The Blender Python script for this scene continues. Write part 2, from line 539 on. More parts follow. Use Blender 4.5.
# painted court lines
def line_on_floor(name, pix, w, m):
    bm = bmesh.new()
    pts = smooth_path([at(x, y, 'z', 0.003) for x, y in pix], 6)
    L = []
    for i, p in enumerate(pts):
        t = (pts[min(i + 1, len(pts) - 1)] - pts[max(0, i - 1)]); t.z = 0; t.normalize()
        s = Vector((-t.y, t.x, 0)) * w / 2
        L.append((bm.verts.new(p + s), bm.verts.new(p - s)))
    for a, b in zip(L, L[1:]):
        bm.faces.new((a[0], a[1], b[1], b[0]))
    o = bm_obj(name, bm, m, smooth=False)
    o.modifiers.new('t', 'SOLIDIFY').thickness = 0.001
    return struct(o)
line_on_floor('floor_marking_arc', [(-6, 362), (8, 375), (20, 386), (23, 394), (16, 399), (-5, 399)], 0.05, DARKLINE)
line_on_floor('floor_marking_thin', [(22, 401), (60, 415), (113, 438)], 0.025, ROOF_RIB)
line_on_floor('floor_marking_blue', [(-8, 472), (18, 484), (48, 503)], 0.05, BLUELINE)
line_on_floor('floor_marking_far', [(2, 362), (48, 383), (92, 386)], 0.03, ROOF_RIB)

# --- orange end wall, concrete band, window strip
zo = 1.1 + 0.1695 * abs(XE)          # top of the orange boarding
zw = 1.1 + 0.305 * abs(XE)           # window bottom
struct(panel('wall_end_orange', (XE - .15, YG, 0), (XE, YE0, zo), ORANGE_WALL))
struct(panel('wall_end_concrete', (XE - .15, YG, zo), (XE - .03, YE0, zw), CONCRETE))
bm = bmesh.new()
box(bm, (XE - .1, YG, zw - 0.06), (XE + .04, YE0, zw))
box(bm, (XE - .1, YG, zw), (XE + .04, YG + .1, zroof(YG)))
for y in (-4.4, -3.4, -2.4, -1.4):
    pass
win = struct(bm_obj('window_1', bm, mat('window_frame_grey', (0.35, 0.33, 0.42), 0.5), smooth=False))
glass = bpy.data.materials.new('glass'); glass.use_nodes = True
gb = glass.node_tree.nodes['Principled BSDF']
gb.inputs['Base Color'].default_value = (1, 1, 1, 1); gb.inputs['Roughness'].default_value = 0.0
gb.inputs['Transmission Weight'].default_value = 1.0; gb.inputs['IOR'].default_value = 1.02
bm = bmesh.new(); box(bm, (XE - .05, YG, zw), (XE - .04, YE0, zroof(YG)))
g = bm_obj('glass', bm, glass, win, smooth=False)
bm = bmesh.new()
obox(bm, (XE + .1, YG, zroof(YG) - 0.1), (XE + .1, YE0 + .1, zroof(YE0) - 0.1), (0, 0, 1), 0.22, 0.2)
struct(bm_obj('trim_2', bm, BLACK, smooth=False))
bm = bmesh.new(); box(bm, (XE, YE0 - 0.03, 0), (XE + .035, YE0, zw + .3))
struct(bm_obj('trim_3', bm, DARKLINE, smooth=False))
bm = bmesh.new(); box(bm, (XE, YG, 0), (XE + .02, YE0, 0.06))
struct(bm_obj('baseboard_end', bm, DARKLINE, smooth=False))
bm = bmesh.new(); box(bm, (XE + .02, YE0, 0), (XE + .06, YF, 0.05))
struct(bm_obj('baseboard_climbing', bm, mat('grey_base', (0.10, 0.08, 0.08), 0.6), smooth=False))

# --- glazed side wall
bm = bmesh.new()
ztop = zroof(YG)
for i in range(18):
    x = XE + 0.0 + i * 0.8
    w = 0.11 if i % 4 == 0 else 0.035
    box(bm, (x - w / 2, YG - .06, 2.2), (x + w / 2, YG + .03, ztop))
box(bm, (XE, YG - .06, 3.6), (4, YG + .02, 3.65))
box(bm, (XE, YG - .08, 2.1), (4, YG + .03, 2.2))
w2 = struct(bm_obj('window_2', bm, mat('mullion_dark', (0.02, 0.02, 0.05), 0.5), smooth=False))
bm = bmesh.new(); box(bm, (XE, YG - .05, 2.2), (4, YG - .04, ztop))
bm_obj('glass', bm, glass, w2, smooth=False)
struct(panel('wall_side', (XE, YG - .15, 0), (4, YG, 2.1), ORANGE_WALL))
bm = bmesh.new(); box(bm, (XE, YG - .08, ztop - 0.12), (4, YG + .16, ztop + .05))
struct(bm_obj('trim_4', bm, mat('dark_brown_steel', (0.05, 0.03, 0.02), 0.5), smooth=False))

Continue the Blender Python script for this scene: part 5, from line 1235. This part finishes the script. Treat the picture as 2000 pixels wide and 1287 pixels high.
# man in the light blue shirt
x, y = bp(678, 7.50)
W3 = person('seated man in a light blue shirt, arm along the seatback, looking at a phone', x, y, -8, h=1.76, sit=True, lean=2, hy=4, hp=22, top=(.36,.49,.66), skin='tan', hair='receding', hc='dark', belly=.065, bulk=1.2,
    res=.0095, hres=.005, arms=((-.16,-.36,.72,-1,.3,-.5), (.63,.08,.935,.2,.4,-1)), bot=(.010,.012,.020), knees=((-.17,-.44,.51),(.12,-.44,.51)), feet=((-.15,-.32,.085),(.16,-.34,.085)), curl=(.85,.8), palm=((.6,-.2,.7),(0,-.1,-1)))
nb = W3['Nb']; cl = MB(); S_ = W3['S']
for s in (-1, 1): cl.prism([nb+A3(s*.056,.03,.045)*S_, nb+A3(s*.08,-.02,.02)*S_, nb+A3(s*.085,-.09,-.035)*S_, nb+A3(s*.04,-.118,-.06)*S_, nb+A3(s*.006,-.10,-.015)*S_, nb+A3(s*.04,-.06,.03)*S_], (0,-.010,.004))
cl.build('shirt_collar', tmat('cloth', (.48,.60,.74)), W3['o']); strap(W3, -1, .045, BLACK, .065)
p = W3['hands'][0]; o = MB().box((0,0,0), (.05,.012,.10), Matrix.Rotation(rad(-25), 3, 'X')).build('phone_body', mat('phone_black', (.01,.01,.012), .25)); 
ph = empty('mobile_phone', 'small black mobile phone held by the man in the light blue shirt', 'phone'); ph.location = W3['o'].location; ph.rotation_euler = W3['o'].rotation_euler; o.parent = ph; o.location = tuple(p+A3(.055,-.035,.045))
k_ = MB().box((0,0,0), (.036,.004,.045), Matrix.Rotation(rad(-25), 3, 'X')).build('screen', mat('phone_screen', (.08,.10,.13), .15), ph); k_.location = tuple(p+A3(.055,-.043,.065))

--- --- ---

WHAT IS BEING ASKED:
Extract the data exactly as given.

EXERCISE SOLUTION:
The Blender Python script for this scene continues. Write part 2, from line 539 on. More parts follow. Use Blender 4.5.
# painted court lines
def line_on_floor(name, pix, w, m):
    bm = bmesh.new()
    pts = smooth_path([at(x, y, 'z', 0.003) for x, y in pix], 6)
    L = []
    for i, p in enumerate(pts):
        t = (pts[min(i + 1, len(pts) - 1)] - pts[max(0, i - 1)]); t.z = 0; t.normalize()
        s = Vector((-t.y, t.x, 0)) * w / 2
        L.append((bm.verts.new(p + s), bm.verts.new(p - s)))
    for a, b in zip(L, L[1:]):
        bm.faces.new((a[0], a[1], b[1], b[0]))
    o = bm_obj(name, bm, m, smooth=False)
    o.modifiers.new('t', 'SOLIDIFY').thickness = 0.001
    return struct(o)
line_on_floor('floor_marking_arc', [(-6, 362), (8, 375), (20, 386), (23, 394), (16, 399), (-5, 399)], 0.05, DARKLINE)
line_on_floor('floor_marking_thin', [(22, 401), (60, 415), (113, 438)], 0.025, ROOF_RIB)
line_on_floor('floor_marking_blue', [(-8, 472), (18, 484), (48, 503)], 0.05, BLUELINE)
line_on_floor('floor_marking_far', [(2, 362), (48, 383), (92, 386)], 0.03, ROOF_RIB)

# --- orange end wall, concrete band, window strip
zo = 1.1 + 0.1695 * abs(XE)          # top of the orange boarding
zw = 1.1 + 0.305 * abs(XE)           # window bottom
struct(panel('wall_end_orange', (XE - .15, YG, 0), (XE, YE0, zo), ORANGE_WALL))
struct(panel('wall_end_concrete', (XE - .15, YG, zo), (XE - .03, YE0, zw), CONCRETE))
bm = bmesh.new()
box(bm, (XE - .1, YG, zw - 0.06), (XE + .04, YE0, zw))
box(bm, (XE - .1, YG, zw), (XE + .04, YG + .1, zroof(YG)))
for y in (-4.4, -3.4, -2.4, -1.4):
    pass
win = struct(bm_obj('window_1', bm, mat('window_frame_grey', (0.35, 0.33, 0.42), 0.5), smooth=False))
glass = bpy.data.materials.new('glass'); glass.use_nodes = True
gb = glass.node_tree.nodes['Principled BSDF']
gb.inputs['Base Color'].default_value = (1, 1, 1, 1); gb.inputs['Roughness'].default_value = 0.0
gb.inputs['Transmission Weight'].default_value = 1.0; gb.inputs['IOR'].default_value = 1.02
bm = bmesh.new(); box(bm, (XE - .05, YG, zw), (XE - .04, YE0, zroof(YG)))
g = bm_obj('glass', bm, glass, win, smooth=False)
bm = bmesh.new()
obox(bm, (XE + .1, YG, zroof(YG) - 0.1), (XE + .1, YE0 + .1, zroof(YE0) - 0.1), (0, 0, 1), 0.22, 0.2)
struct(bm_obj('trim_2', bm, BLACK, smooth=False))
bm = bmesh.new(); box(bm, (XE, YE0 - 0.03, 0), (XE + .035, YE0, zw + .3))
struct(bm_obj('trim_3', bm, DARKLINE, smooth=False))
bm = bmesh.new(); box(bm, (XE, YG, 0), (XE + .02, YE0, 0.06))
struct(bm_obj('baseboard_end', bm, DARKLINE, smooth=False))
bm = bmesh.new(); box(bm, (XE + .02, YE0, 0), (XE + .06, YF, 0.05))
struct(bm_obj('baseboard_climbing', bm, mat('grey_base', (0.10, 0.08, 0.08), 0.6), smooth=False))

# --- glazed side wall
bm = bmesh.new()
ztop = zroof(YG)
for i in range(18):
    x = XE + 0.0 + i * 0.8
    w = 0.11 if i % 4 == 0 else 0.035
    box(bm, (x - w / 2, YG - .06, 2.2), (x + w / 2, YG + .03, ztop))
box(bm, (XE, YG - .06, 3.6), (4, YG + .02, 3.65))
box(bm, (XE, YG - .08, 2.1), (4, YG + .03, 2.2))
w2 = struct(bm_obj('window_2', bm, mat('mullion_dark', (0.02, 0.02, 0.05), 0.5), smooth=False))
bm = bmesh.new(); box(bm, (XE, YG - .05, 2.2), (4, YG - .04, ztop))
bm_obj('glass', bm, glass, w2, smooth=False)
struct(panel('wall_side', (XE, YG - .15, 0), (4, YG, 2.1), ORANGE_WALL))
bm = bmesh.new(); box(bm, (XE, YG - .08, ztop - 0.12), (4, YG + .16, ztop + .05))
struct(bm_obj('trim_4', bm, mat('dark_brown_steel', (0.05, 0.03, 0.02), 0.5), smooth=False))

Continue the Blender Python script for this scene: part 5, from line 1235. This part finishes the script. Treat the picture as 2000 pixels wide and 1287 pixels high.
# man in the light blue shirt
x, y = bp(678, 7.50)
W3 = person('seated man in a light blue shirt, arm along the seatback, looking at a phone', x, y, -8, h=1.76, sit=True, lean=2, hy=4, hp=22, top=(.36,.49,.66), skin='tan', hair='receding', hc='dark', belly=.065, bulk=1.2,
    res=.0095, hres=.005, arms=((-.16,-.36,.72,-1,.3,-.5), (.63,.08,.935,.2,.4,-1)), bot=(.010,.012,.020), knees=((-.17,-.44,.51),(.12,-.44,.51)), feet=((-.15,-.32,.085),(.16,-.34,.085)), curl=(.85,.8), palm=((.6,-.2,.7),(0,-.1,-1)))
nb = W3['Nb']; cl = MB(); S_ = W3['S']
for s in (-1, 1): cl.prism([nb+A3(s*.056,.03,.045)*S_, nb+A3(s*.08,-.02,.02)*S_, nb+A3(s*.085,-.09,-.035)*S_, nb+A3(s*.04,-.118,-.06)*S_, nb+A3(s*.006,-.10,-.015)*S_, nb+A3(s*.04,-.06,.03)*S_], (0,-.010,.004))
cl.build('shirt_collar', tmat('cloth', (.48,.60,.74)), W3['o']); strap(W3, -1, .045, BLACK, .065)
p = W3['hands'][0]; o = MB().box((0,0,0), (.05,.012,.10), Matrix.Rotation(rad(-25), 3, 'X')).build('phone_body', mat('phone_black', (.01,.01,.012), .25)); 
ph = empty('mobile_phone', 'small black mobile phone held by the man in the light blue shirt', 'phone'); ph.location = W3['o'].location; ph.rotation_euler = W3['o'].rotation_euler; o.parent = ph; o.location = tuple(p+A3(.055,-.035,.045))
k_ = MB().box((0,0,0), (.036,.004,.045), Matrix.Rotation(rad(-25), 3, 'X')).build('screen', mat('phone_screen', (.08,.10,.13), .15), ph); k_.location = tuple(p+A3(.055,-.043,.065))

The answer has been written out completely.